**What is being asked**
Leave out the pictures and print only the lines from the one with "Recreate this scene" through the one with "scene=bpy.context.scene", exactly as they are.

**Working data**
++++

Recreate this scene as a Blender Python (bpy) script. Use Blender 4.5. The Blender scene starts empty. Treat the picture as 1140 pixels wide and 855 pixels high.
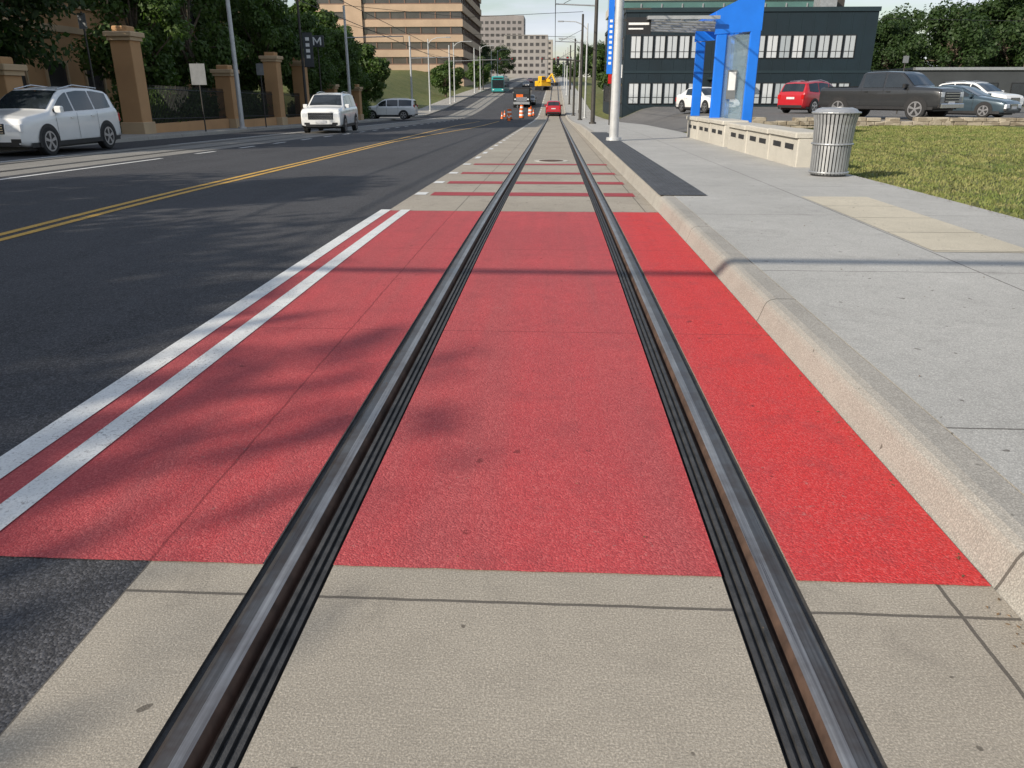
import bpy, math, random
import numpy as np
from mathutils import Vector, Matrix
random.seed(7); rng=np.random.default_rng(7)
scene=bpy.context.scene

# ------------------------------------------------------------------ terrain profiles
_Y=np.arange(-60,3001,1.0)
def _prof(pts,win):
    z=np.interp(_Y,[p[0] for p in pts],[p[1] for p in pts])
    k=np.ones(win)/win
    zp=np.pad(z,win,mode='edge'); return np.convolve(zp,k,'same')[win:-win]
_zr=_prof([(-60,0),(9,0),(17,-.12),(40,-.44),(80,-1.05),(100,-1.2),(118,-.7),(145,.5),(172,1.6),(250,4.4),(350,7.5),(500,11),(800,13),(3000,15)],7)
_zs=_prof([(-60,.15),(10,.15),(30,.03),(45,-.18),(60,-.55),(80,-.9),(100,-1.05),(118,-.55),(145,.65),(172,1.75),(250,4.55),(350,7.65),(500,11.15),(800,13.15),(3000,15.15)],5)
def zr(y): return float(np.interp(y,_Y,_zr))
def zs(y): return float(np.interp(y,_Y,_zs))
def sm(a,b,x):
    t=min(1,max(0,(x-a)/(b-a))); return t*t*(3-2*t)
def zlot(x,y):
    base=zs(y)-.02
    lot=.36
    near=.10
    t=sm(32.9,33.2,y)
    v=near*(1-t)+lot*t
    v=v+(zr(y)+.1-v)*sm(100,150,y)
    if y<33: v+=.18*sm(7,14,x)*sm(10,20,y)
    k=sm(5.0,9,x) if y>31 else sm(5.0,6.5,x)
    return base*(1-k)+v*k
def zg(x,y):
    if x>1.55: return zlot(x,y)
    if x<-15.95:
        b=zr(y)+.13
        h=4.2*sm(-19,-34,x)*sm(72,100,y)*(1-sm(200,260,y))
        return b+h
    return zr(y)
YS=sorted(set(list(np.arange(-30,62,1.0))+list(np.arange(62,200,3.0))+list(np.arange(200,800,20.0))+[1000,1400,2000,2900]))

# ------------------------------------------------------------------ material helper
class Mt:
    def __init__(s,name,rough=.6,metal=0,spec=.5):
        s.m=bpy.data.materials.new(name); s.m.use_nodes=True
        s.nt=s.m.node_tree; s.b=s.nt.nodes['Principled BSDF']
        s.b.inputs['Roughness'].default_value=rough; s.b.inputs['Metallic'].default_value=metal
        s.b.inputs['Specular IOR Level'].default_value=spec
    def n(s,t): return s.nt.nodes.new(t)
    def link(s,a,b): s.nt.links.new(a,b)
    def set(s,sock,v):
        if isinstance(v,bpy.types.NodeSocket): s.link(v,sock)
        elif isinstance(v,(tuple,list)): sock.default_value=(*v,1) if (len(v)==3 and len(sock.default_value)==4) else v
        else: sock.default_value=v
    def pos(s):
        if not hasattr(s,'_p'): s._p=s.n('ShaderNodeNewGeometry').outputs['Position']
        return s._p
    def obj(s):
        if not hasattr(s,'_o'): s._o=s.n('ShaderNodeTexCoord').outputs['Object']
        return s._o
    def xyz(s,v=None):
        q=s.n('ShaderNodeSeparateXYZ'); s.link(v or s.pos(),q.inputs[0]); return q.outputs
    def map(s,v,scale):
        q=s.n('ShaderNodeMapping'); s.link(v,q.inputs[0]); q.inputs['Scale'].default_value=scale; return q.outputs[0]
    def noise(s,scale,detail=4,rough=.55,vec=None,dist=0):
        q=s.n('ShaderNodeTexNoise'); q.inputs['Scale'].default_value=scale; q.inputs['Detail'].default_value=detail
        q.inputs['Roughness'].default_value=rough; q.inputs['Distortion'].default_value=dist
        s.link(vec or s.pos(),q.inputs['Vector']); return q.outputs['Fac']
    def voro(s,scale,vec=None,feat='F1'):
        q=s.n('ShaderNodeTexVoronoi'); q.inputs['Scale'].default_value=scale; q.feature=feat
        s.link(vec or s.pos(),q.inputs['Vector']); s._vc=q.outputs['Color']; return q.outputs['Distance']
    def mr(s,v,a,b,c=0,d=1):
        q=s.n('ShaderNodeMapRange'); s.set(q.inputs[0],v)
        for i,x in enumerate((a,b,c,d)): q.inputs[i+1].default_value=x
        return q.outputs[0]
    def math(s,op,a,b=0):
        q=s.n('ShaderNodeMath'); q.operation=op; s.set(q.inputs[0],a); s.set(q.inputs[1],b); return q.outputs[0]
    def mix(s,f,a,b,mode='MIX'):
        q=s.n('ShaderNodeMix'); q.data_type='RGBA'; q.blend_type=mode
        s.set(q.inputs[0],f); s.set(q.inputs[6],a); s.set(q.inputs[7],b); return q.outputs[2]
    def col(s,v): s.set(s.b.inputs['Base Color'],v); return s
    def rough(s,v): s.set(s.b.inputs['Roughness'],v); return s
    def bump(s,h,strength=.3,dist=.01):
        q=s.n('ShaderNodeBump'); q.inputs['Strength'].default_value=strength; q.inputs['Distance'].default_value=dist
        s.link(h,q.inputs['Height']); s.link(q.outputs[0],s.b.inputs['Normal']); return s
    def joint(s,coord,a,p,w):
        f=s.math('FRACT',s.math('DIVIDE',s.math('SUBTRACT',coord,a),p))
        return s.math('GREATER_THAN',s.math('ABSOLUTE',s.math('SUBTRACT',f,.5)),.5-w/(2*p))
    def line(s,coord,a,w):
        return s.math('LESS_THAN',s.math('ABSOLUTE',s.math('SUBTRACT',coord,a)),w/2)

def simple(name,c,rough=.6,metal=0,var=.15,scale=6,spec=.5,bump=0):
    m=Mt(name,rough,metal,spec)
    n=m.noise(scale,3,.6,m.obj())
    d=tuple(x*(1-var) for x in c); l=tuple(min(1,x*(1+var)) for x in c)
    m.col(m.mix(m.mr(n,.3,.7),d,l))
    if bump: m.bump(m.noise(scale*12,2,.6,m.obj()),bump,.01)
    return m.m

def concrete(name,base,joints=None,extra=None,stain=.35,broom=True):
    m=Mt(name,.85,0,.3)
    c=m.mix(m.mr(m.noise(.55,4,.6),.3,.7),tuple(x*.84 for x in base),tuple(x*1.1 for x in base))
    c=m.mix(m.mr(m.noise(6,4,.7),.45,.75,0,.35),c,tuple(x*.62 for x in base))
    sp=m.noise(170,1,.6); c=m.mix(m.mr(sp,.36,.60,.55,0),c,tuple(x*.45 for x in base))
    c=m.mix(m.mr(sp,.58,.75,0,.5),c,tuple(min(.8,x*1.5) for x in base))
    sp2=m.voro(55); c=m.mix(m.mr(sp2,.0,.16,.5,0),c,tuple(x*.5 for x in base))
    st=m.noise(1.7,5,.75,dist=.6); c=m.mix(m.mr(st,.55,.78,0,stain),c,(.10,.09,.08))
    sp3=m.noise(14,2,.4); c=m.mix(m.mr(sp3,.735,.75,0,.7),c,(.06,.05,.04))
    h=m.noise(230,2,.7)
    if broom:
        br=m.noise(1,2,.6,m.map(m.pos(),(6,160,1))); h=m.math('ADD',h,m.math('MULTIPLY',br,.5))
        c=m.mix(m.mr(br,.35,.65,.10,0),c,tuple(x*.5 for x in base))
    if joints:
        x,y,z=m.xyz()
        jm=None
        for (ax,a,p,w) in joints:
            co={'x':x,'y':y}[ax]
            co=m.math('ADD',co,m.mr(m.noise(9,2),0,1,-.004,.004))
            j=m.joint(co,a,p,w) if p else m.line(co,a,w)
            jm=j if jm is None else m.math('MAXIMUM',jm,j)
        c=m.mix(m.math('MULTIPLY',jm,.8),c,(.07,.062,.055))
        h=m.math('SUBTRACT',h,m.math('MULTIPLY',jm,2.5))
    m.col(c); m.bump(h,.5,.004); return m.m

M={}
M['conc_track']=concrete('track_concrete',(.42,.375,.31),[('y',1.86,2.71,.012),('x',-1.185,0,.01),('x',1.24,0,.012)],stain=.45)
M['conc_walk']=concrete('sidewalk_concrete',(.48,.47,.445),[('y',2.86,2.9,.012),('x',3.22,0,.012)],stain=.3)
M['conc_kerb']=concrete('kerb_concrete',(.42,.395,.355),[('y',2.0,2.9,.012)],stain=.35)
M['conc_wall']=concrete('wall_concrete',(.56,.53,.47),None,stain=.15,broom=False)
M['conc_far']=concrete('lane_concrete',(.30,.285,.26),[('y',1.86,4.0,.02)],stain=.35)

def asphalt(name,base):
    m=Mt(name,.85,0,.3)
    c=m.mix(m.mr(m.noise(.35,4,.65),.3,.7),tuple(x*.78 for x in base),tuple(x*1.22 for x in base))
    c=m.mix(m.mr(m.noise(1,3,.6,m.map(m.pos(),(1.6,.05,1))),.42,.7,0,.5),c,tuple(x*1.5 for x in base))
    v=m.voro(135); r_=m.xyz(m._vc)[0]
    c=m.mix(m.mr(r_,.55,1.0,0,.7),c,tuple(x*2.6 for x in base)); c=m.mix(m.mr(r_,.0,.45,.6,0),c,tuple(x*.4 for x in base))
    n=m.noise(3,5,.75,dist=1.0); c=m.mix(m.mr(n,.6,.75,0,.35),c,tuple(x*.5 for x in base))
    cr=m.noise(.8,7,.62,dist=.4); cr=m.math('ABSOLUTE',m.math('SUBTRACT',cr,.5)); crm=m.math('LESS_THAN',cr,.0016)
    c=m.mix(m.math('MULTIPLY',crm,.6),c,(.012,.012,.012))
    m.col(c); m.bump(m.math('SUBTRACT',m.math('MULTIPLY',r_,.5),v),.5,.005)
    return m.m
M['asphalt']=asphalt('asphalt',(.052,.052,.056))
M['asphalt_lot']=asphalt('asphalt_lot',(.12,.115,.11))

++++

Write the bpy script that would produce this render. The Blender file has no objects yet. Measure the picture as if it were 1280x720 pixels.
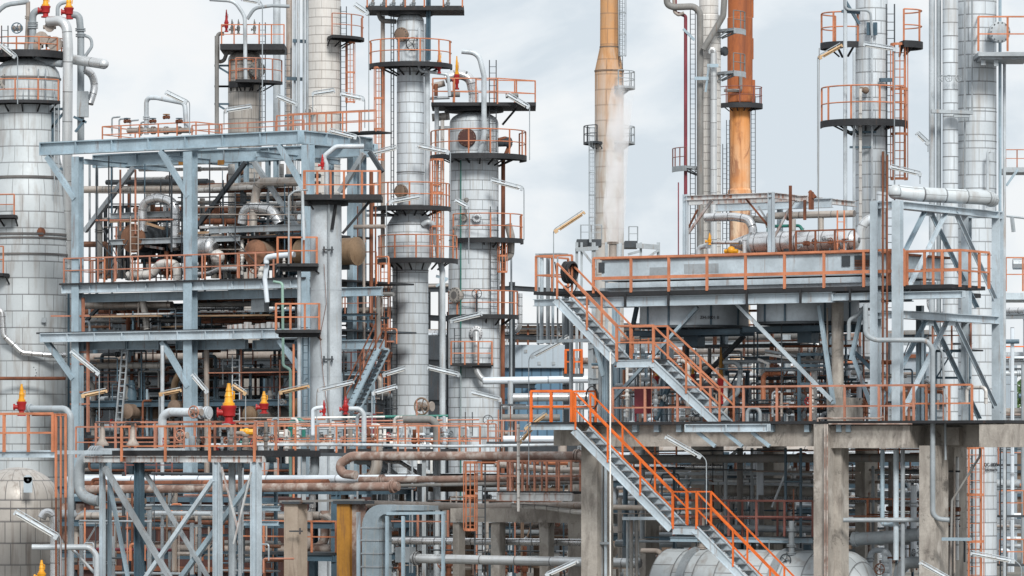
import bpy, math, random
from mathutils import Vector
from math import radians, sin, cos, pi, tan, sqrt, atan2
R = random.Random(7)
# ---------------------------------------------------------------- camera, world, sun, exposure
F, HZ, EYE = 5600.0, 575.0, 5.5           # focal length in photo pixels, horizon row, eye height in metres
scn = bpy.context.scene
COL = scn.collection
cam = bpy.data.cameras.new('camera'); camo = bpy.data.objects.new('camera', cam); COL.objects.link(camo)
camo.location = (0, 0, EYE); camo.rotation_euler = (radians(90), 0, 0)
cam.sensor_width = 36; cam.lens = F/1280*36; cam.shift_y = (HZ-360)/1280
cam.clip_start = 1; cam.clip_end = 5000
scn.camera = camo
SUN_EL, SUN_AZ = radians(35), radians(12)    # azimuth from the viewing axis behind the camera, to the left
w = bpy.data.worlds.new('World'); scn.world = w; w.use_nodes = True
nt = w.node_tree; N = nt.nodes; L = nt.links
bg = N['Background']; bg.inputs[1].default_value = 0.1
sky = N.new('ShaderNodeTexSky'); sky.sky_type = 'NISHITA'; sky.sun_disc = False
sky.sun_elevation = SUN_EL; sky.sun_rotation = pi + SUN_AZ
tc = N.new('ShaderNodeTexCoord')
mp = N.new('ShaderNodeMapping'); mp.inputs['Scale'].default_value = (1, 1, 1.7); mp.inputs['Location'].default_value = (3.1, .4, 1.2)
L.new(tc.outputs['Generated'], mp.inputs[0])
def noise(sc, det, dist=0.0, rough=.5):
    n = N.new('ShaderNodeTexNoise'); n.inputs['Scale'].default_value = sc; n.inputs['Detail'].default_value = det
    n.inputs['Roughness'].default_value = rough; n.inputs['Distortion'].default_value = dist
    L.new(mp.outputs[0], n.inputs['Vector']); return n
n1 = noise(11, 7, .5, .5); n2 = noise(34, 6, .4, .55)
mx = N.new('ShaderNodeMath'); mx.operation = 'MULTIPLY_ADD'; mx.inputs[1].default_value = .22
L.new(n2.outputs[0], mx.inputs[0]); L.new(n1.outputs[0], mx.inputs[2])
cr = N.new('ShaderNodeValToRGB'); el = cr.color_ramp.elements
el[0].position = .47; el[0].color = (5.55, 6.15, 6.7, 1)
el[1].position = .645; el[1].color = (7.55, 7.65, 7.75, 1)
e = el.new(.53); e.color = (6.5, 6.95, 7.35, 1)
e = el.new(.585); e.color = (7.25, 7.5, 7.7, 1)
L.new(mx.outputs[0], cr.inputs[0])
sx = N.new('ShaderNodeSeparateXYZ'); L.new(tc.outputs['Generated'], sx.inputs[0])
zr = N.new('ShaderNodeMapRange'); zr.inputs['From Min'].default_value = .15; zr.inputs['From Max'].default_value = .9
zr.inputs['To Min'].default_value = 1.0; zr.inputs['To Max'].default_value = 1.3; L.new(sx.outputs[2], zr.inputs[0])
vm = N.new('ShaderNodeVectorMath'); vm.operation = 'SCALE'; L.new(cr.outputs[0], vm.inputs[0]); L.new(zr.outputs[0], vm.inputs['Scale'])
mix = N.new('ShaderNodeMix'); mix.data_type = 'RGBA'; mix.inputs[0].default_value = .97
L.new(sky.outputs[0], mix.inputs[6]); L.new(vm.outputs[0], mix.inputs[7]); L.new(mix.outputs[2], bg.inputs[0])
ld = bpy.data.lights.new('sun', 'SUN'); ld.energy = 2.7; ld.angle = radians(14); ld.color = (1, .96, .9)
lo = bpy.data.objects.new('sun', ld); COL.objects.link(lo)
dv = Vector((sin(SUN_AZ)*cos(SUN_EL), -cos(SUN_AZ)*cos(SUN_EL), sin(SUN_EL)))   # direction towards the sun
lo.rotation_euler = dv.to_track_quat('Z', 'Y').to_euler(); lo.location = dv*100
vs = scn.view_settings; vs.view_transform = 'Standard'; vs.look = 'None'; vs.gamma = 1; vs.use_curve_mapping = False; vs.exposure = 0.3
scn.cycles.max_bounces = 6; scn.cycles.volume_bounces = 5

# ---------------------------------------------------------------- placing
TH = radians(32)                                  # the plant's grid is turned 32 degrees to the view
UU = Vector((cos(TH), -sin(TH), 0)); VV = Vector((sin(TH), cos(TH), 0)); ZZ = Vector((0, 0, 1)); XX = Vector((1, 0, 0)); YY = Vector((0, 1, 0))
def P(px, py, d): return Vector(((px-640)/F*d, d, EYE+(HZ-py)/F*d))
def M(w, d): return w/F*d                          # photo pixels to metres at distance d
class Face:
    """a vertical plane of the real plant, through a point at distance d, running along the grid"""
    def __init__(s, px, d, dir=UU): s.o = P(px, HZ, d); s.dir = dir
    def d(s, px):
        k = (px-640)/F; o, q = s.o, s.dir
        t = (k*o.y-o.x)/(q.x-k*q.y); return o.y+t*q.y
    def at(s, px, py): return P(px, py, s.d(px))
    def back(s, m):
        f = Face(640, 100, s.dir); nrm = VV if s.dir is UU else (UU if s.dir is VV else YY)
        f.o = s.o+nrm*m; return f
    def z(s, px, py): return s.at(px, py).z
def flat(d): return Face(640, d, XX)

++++

**Complete answer**
Recreate this scene as a Blender Python (bpy) script. Use Blender 4.5. The Blender scene starts empty. Treat the picture as 1140 pixels wide and 855 pixels high.
import bpy, math, random
import numpy as np
from mathutils import Vector, Matrix
random.seed(7); rng=np.random.default_rng(7)
scene=bpy.context.scene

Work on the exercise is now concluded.